# GIVEN RECORDS start

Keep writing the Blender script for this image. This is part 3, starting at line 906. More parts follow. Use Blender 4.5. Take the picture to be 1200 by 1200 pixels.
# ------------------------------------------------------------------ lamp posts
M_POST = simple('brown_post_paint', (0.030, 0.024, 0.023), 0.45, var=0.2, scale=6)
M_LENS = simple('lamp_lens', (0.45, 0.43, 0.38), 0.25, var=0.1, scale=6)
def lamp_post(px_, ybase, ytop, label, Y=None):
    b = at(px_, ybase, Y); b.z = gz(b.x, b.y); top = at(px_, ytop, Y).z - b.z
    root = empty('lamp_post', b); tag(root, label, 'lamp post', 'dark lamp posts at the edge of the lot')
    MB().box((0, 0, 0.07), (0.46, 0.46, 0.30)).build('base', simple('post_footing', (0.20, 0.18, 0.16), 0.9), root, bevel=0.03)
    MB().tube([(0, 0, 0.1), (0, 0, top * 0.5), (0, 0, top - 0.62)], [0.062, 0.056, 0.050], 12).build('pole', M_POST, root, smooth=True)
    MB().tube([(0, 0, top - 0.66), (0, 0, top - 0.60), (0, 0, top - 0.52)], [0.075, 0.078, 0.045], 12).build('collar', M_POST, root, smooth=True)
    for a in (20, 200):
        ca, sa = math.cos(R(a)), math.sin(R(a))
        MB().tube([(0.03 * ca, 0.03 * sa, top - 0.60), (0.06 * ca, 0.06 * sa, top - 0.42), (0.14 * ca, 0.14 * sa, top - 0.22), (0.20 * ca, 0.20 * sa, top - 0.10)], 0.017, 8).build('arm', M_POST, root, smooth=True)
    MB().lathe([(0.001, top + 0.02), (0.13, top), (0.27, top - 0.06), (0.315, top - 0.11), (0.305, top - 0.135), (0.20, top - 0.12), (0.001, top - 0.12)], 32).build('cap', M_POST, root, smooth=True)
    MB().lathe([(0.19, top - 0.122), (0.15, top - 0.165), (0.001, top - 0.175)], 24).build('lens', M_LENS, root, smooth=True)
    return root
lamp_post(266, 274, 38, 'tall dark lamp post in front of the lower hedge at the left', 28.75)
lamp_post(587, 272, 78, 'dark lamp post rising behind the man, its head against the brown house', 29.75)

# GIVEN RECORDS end
# GIVEN RECORDS start

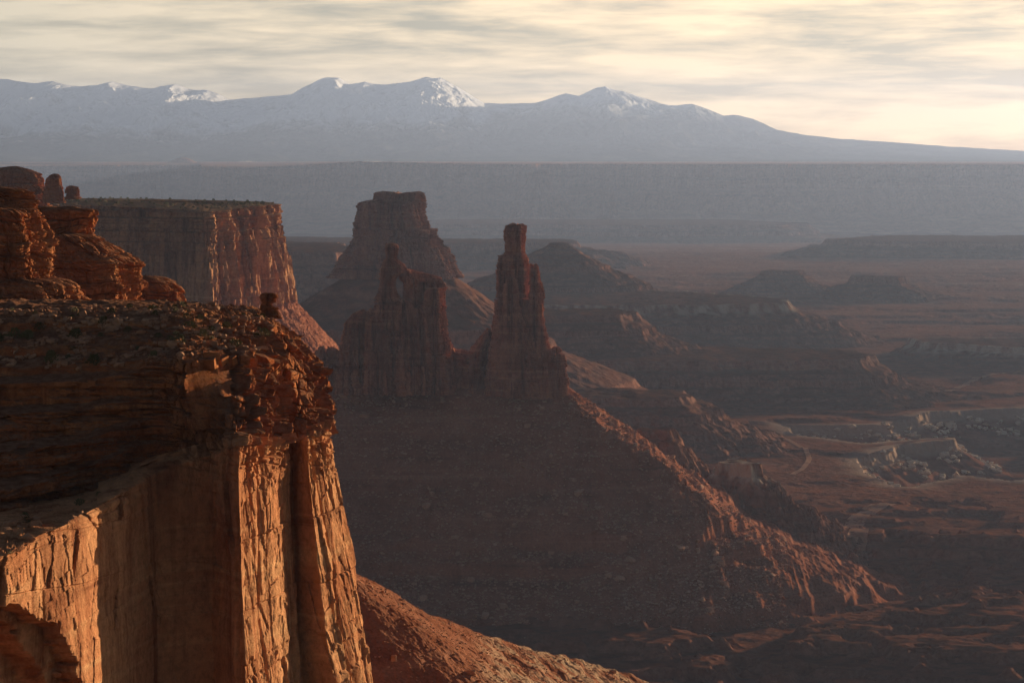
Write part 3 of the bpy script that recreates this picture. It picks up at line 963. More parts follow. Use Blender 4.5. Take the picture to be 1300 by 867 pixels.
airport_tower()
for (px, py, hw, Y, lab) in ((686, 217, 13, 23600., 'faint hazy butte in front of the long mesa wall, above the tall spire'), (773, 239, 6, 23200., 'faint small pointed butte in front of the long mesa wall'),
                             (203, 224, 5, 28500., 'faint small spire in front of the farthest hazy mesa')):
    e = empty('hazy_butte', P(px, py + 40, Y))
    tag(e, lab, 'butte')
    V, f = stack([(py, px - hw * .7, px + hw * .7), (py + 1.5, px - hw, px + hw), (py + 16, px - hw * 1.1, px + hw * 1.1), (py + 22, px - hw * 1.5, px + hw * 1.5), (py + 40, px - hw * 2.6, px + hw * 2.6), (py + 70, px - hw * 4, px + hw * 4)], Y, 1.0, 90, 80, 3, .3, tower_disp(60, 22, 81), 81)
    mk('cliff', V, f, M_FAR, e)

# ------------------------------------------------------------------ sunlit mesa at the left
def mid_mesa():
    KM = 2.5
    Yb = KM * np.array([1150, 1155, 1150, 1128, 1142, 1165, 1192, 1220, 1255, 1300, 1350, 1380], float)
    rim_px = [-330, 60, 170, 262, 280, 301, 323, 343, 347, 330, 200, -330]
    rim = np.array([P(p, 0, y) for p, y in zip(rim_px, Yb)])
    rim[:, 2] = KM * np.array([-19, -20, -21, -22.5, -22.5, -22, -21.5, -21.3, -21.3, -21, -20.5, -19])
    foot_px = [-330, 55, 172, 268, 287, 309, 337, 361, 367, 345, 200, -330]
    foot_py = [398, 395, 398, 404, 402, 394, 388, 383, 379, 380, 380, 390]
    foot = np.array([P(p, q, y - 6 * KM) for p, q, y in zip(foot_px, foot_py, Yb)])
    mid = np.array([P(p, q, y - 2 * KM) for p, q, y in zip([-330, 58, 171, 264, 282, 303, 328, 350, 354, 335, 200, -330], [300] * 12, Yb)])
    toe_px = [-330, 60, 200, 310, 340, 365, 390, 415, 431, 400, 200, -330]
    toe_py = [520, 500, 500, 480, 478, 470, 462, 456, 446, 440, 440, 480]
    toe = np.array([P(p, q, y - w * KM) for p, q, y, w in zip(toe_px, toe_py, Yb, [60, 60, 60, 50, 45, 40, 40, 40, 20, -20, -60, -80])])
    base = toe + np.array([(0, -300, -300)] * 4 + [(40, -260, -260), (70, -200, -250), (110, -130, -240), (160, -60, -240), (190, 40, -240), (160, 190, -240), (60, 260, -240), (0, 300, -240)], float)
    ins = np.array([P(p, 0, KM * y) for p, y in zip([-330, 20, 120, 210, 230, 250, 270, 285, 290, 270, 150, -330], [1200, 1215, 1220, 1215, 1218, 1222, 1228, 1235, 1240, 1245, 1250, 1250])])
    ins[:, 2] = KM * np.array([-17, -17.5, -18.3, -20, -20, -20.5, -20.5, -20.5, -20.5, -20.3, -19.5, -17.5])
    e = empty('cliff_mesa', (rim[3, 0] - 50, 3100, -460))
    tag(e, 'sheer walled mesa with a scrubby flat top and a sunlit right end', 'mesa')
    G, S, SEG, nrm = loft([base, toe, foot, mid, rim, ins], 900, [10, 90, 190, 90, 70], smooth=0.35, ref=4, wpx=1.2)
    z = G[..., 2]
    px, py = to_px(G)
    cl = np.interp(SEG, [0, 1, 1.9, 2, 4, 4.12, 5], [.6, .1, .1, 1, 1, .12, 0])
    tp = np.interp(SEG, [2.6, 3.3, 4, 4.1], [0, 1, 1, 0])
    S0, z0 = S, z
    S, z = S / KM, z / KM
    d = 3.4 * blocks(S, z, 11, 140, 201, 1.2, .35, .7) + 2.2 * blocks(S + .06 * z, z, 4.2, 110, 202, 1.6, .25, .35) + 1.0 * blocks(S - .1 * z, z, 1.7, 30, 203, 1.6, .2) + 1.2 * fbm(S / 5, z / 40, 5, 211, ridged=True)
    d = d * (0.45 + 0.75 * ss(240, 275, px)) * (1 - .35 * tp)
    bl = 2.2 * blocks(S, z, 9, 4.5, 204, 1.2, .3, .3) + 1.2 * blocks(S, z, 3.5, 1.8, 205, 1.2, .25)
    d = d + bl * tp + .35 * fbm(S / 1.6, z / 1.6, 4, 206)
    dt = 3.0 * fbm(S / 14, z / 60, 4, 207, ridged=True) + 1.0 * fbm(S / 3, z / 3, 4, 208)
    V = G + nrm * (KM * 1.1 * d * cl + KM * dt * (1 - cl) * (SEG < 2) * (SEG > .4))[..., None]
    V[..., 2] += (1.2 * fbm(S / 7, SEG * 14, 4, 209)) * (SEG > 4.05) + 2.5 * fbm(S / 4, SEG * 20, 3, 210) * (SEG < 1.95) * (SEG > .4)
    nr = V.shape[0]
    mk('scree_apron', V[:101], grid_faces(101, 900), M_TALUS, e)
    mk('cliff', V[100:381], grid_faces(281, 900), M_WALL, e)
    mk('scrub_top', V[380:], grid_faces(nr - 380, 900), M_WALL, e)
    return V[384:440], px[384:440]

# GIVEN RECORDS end

[WHAT IS BEING ASKED]: Above are some lines. Repeat exactly, and only, those from the line that has "Keep writing the" through the line that has "lamp_post(587, 272, 78, 'dark".

[OUTPUT BELOW]:
Keep writing the Blender script for this image. This is part 3, starting at line 906. More parts follow. Use Blender 4.5. Take the picture to be 1200 by 1200 pixels.
# ------------------------------------------------------------------ lamp posts
M_POST = simple('brown_post_paint', (0.030, 0.024, 0.023), 0.45, var=0.2, scale=6)
M_LENS = simple('lamp_lens', (0.45, 0.43, 0.38), 0.25, var=0.1, scale=6)
def lamp_post(px_, ybase, ytop, label, Y=None):
    b = at(px_, ybase, Y); b.z = gz(b.x, b.y); top = at(px_, ytop, Y).z - b.z
    root = empty('lamp_post', b); tag(root, label, 'lamp post', 'dark lamp posts at the edge of the lot')
    MB().box((0, 0, 0.07), (0.46, 0.46, 0.30)).build('base', simple('post_footing', (0.20, 0.18, 0.16), 0.9), root, bevel=0.03)
    MB().tube([(0, 0, 0.1), (0, 0, top * 0.5), (0, 0, top - 0.62)], [0.062, 0.056, 0.050], 12).build('pole', M_POST, root, smooth=True)
    MB().tube([(0, 0, top - 0.66), (0, 0, top - 0.60), (0, 0, top - 0.52)], [0.075, 0.078, 0.045], 12).build('collar', M_POST, root, smooth=True)
    for a in (20, 200):
        ca, sa = math.cos(R(a)), math.sin(R(a))
        MB().tube([(0.03 * ca, 0.03 * sa, top - 0.60), (0.06 * ca, 0.06 * sa, top - 0.42), (0.14 * ca, 0.14 * sa, top - 0.22), (0.20 * ca, 0.20 * sa, top - 0.10)], 0.017, 8).build('arm', M_POST, root, smooth=True)
    MB().lathe([(0.001, top + 0.02), (0.13, top), (0.27, top - 0.06), (0.315, top - 0.11), (0.305, top - 0.135), (0.20, top - 0.12), (0.001, top - 0.12)], 32).build('cap', M_POST, root, smooth=True)
    MB().lathe([(0.19, top - 0.122), (0.15, top - 0.165), (0.001, top - 0.175)], 24).build('lens', M_LENS, root, smooth=True)
    return root
lamp_post(266, 274, 38, 'tall dark lamp post in front of the lower hedge at the left', 28.75)
lamp_post(587, 272, 78, 'dark lamp post rising behind the man, its head against the brown house', 29.75)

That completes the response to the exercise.